## BEGIN
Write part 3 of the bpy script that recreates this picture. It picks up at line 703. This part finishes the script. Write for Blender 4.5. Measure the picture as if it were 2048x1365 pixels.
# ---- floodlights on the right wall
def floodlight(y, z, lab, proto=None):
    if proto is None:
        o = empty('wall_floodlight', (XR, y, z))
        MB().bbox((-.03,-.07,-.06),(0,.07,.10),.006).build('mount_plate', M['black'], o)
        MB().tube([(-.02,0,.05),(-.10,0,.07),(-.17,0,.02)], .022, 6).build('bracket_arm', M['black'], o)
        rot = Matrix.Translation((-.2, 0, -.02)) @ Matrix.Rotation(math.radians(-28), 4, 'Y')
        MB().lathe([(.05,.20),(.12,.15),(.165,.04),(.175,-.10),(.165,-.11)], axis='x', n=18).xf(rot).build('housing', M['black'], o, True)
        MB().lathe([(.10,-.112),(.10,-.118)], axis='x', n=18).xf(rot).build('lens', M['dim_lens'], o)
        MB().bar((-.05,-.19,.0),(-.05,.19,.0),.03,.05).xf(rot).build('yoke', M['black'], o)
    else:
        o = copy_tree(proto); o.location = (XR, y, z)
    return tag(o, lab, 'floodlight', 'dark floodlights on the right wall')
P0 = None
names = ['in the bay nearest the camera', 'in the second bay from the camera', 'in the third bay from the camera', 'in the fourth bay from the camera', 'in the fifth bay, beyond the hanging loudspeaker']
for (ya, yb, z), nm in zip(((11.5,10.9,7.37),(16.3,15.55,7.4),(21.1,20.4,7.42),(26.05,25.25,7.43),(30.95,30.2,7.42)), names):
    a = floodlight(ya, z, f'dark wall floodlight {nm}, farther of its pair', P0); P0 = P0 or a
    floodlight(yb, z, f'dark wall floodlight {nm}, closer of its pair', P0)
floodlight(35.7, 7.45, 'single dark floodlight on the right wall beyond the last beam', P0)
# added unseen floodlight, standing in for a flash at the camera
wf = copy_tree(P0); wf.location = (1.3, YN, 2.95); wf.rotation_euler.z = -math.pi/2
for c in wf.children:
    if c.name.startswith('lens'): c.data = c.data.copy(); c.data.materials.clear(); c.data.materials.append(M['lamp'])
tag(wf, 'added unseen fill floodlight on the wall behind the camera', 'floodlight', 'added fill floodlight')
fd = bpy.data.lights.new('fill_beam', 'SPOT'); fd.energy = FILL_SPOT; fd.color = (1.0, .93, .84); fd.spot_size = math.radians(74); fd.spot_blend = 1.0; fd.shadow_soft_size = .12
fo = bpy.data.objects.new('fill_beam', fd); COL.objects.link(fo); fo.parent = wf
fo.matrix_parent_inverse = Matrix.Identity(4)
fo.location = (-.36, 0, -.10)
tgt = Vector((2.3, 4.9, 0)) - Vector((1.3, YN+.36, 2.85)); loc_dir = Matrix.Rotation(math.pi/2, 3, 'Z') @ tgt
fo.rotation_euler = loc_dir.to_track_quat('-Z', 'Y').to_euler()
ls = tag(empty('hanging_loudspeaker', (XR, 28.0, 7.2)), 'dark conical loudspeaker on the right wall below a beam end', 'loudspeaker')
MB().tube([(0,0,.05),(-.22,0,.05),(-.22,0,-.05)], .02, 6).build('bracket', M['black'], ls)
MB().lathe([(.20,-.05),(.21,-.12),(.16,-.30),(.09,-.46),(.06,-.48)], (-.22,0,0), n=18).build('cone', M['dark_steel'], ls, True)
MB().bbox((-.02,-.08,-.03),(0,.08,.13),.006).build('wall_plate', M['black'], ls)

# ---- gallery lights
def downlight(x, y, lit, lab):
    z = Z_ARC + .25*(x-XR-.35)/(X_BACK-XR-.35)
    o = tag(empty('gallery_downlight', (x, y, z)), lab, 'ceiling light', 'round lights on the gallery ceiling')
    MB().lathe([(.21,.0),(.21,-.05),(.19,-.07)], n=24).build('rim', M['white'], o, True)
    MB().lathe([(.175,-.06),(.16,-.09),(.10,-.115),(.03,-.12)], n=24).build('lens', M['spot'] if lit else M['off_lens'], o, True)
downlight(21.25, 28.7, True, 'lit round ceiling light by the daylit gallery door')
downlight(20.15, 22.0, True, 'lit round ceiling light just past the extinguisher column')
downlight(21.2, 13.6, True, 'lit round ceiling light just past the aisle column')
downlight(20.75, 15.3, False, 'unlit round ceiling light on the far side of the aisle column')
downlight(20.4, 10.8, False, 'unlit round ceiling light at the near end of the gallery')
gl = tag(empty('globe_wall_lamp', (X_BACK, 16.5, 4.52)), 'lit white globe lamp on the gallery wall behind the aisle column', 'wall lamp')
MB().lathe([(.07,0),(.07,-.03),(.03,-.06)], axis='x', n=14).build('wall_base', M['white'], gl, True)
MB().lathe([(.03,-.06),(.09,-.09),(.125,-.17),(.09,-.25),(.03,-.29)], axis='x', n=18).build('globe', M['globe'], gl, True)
## END
• [What is expected]:
Copy down the whole of the data above, matching it exactly.

• [Reply to the exercise]:
Write part 3 of the bpy script that recreates this picture. It picks up at line 703. This part finishes the script. Write for Blender 4.5. Measure the picture as if it were 2048x1365 pixels.
# ---- floodlights on the right wall
def floodlight(y, z, lab, proto=None):
    if proto is None:
        o = empty('wall_floodlight', (XR, y, z))
        MB().bbox((-.03,-.07,-.06),(0,.07,.10),.006).build('mount_plate', M['black'], o)
        MB().tube([(-.02,0,.05),(-.10,0,.07),(-.17,0,.02)], .022, 6).build('bracket_arm', M['black'], o)
        rot = Matrix.Translation((-.2, 0, -.02)) @ Matrix.Rotation(math.radians(-28), 4, 'Y')
        MB().lathe([(.05,.20),(.12,.15),(.165,.04),(.175,-.10),(.165,-.11)], axis='x', n=18).xf(rot).build('housing', M['black'], o, True)
        MB().lathe([(.10,-.112),(.10,-.118)], axis='x', n=18).xf(rot).build('lens', M['dim_lens'], o)
        MB().bar((-.05,-.19,.0),(-.05,.19,.0),.03,.05).xf(rot).build('yoke', M['black'], o)
    else:
        o = copy_tree(proto); o.location = (XR, y, z)
    return tag(o, lab, 'floodlight', 'dark floodlights on the right wall')
P0 = None
names = ['in the bay nearest the camera', 'in the second bay from the camera', 'in the third bay from the camera', 'in the fourth bay from the camera', 'in the fifth bay, beyond the hanging loudspeaker']
for (ya, yb, z), nm in zip(((11.5,10.9,7.37),(16.3,15.55,7.4),(21.1,20.4,7.42),(26.05,25.25,7.43),(30.95,30.2,7.42)), names):
    a = floodlight(ya, z, f'dark wall floodlight {nm}, farther of its pair', P0); P0 = P0 or a
    floodlight(yb, z, f'dark wall floodlight {nm}, closer of its pair', P0)
floodlight(35.7, 7.45, 'single dark floodlight on the right wall beyond the last beam', P0)
# added unseen floodlight, standing in for a flash at the camera
wf = copy_tree(P0); wf.location = (1.3, YN, 2.95); wf.rotation_euler.z = -math.pi/2
for c in wf.children:
    if c.name.startswith('lens'): c.data = c.data.copy(); c.data.materials.clear(); c.data.materials.append(M['lamp'])
tag(wf, 'added unseen fill floodlight on the wall behind the camera', 'floodlight', 'added fill floodlight')
fd = bpy.data.lights.new('fill_beam', 'SPOT'); fd.energy = FILL_SPOT; fd.color = (1.0, .93, .84); fd.spot_size = math.radians(74); fd.spot_blend = 1.0; fd.shadow_soft_size = .12
fo = bpy.data.objects.new('fill_beam', fd); COL.objects.link(fo); fo.parent = wf
fo.matrix_parent_inverse = Matrix.Identity(4)
fo.location = (-.36, 0, -.10)
tgt = Vector((2.3, 4.9, 0)) - Vector((1.3, YN+.36, 2.85)); loc_dir = Matrix.Rotation(math.pi/2, 3, 'Z') @ tgt
fo.rotation_euler = loc_dir.to_track_quat('-Z', 'Y').to_euler()
ls = tag(empty('hanging_loudspeaker', (XR, 28.0, 7.2)), 'dark conical loudspeaker on the right wall below a beam end', 'loudspeaker')
MB().tube([(0,0,.05),(-.22,0,.05),(-.22,0,-.05)], .02, 6).build('bracket', M['black'], ls)
MB().lathe([(.20,-.05),(.21,-.12),(.16,-.30),(.09,-.46),(.06,-.48)], (-.22,0,0), n=18).build('cone', M['dark_steel'], ls, True)
MB().bbox((-.02,-.08,-.03),(0,.08,.13),.006).build('wall_plate', M['black'], ls)

# ---- gallery lights
def downlight(x, y, lit, lab):
    z = Z_ARC + .25*(x-XR-.35)/(X_BACK-XR-.35)
    o = tag(empty('gallery_downlight', (x, y, z)), lab, 'ceiling light', 'round lights on the gallery ceiling')
    MB().lathe([(.21,.0),(.21,-.05),(.19,-.07)], n=24).build('rim', M['white'], o, True)
    MB().lathe([(.175,-.06),(.16,-.09),(.10,-.115),(.03,-.12)], n=24).build('lens', M['spot'] if lit else M['off_lens'], o, True)
downlight(21.25, 28.7, True, 'lit round ceiling light by the daylit gallery door')
downlight(20.15, 22.0, True, 'lit round ceiling light just past the extinguisher column')
downlight(21.2, 13.6, True, 'lit round ceiling light just past the aisle column')
downlight(20.75, 15.3, False, 'unlit round ceiling light on the far side of the aisle column')
downlight(20.4, 10.8, False, 'unlit round ceiling light at the near end of the gallery')
gl = tag(empty('globe_wall_lamp', (X_BACK, 16.5, 4.52)), 'lit white globe lamp on the gallery wall behind the aisle column', 'wall lamp')
MB().lathe([(.07,0),(.07,-.03),(.03,-.06)], axis='x', n=14).build('wall_base', M['white'], gl, True)
MB().lathe([(.03,-.06),(.09,-.09),(.125,-.17),(.09,-.25),(.03,-.29)], axis='x', n=18).build('globe', M['globe'], gl, True)